Overview of the BCDSS and its Research Aims:
The BCDSS, a German Research Council-funded “Cluster of Excellence”, offers excellent opportunities for interdisciplinary and comparative research of different forms of Strong Asymmetrical Dependencies (SADs) across time periods and world regions. During its first phase (2019–2025), the BCDSS successfully developed the concept of SAD as a comprehensive analytical framework to understand how power imbalances have been shaped in the past, and continue to influence, societies around the world today. In its second funding phase (2026–2032), the BCDSS will investigate the underlying causes and mechanisms that contribute to the persistence of SADs across historical and contemporary contexts. We aim to anchor Historically Informed Dependency Studies (HIDS) as a key interdisciplinary field in the humanities, encouraging scholars across the humanities and social sciences to systematically integrate the analysis of SADs into the study of social, economic, and cultural phenomena.

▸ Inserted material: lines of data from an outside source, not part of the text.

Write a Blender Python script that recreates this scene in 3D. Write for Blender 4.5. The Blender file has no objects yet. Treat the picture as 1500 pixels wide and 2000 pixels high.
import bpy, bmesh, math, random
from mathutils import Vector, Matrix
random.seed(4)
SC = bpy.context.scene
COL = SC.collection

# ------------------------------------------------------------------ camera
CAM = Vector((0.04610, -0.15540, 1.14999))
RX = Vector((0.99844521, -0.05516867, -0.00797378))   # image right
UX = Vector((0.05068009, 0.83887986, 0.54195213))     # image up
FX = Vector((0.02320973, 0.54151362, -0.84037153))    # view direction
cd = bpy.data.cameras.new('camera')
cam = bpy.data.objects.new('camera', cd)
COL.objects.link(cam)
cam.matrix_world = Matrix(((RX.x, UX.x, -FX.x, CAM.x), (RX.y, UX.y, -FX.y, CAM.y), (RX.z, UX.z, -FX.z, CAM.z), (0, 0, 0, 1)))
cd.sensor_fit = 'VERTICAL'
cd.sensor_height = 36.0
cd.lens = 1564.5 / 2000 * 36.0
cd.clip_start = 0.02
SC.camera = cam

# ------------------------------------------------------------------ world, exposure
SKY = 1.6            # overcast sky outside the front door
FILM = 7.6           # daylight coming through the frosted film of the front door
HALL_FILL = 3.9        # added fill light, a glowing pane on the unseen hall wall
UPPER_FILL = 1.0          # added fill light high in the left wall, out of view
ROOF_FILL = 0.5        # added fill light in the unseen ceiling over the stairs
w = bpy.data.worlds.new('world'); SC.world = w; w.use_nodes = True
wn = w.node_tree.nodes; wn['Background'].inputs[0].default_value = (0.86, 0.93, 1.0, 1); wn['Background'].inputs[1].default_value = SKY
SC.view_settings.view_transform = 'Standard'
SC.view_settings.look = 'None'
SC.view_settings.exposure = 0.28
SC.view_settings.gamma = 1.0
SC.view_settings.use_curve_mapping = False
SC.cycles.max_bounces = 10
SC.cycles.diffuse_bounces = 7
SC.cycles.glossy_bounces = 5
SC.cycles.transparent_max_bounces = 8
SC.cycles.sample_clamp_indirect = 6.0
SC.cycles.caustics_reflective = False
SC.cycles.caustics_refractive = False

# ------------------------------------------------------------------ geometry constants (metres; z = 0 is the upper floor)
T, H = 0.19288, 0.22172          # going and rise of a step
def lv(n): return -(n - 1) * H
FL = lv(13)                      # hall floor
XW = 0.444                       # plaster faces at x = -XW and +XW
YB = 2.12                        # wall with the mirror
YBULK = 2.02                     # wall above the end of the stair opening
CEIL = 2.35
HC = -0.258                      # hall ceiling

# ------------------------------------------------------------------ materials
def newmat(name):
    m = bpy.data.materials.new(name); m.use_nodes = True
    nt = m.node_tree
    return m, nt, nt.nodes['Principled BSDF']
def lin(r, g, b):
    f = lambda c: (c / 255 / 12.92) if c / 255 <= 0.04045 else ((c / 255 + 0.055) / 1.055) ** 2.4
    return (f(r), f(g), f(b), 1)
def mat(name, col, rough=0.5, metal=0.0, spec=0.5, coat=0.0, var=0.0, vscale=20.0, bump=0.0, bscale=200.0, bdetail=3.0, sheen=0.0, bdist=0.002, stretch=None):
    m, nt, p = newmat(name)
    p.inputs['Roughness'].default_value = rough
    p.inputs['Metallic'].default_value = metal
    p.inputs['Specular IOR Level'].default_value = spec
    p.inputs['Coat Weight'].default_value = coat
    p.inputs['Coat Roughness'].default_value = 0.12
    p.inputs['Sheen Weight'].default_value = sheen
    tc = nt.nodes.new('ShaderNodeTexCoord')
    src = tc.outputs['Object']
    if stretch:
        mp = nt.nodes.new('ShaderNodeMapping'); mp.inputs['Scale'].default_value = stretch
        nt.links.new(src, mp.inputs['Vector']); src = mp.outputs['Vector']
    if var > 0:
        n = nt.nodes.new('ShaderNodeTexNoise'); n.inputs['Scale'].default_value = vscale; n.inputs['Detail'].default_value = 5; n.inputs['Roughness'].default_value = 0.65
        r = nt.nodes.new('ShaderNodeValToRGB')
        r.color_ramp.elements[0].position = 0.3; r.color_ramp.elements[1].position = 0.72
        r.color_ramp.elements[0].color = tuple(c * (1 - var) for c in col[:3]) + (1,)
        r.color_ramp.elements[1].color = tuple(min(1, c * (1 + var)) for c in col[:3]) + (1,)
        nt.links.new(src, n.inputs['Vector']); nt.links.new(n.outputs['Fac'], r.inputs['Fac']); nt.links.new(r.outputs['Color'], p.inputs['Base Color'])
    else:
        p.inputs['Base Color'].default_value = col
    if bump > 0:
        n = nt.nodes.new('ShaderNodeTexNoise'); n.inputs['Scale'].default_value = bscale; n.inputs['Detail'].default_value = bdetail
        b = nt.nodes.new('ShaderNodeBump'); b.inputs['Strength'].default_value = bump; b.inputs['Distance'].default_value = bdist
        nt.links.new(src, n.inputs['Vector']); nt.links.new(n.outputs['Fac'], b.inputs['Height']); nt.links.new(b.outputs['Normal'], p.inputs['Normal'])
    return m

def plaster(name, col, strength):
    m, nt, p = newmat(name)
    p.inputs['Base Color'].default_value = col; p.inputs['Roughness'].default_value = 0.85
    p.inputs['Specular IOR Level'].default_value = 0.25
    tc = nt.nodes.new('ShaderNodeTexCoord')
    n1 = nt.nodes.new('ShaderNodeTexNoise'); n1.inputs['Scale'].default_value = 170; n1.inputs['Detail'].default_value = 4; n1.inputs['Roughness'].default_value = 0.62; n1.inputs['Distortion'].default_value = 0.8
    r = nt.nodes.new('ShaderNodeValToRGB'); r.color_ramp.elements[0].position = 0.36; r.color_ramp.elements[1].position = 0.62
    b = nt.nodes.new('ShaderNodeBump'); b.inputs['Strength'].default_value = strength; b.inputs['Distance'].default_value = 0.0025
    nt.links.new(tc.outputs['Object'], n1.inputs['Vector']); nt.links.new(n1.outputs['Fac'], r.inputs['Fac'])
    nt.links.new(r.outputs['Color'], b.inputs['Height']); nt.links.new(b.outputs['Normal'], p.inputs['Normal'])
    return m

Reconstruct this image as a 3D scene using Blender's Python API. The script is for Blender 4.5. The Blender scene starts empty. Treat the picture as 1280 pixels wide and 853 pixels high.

Our research focuses on five Research Areas:
- Transitions and Transformations of SADs,
- Economies of SADs,
- Power – Violence – Trauma,
- Cultural Heritage – Transitional Justice – Memory Cultures,
- Alternative Archives and Life Writing.
The successful candidates will formulate and conduct independent projects in the field of Historically Informed Dependency Studies (HIDS) that relate to one of the BCDSS’ Research Areas mentioned above. The proposed projects may address any issue relevant to the study of Strong Asymmetrical Dependencies, from any discipline respective to the chosen Research Area. Topics can therefore be of a wide variety – from micro studies to wide scale approaches, in any historical period or geographical region.
Furthermore, the successful candidates will be part of the interdisciplinary and international research community and will also participate in the BCDSS’s Doctoral Program that offers thorough preparation and support during their doctoral dissertation work, including academic course work, additional skills training, and close supervision and monitoring.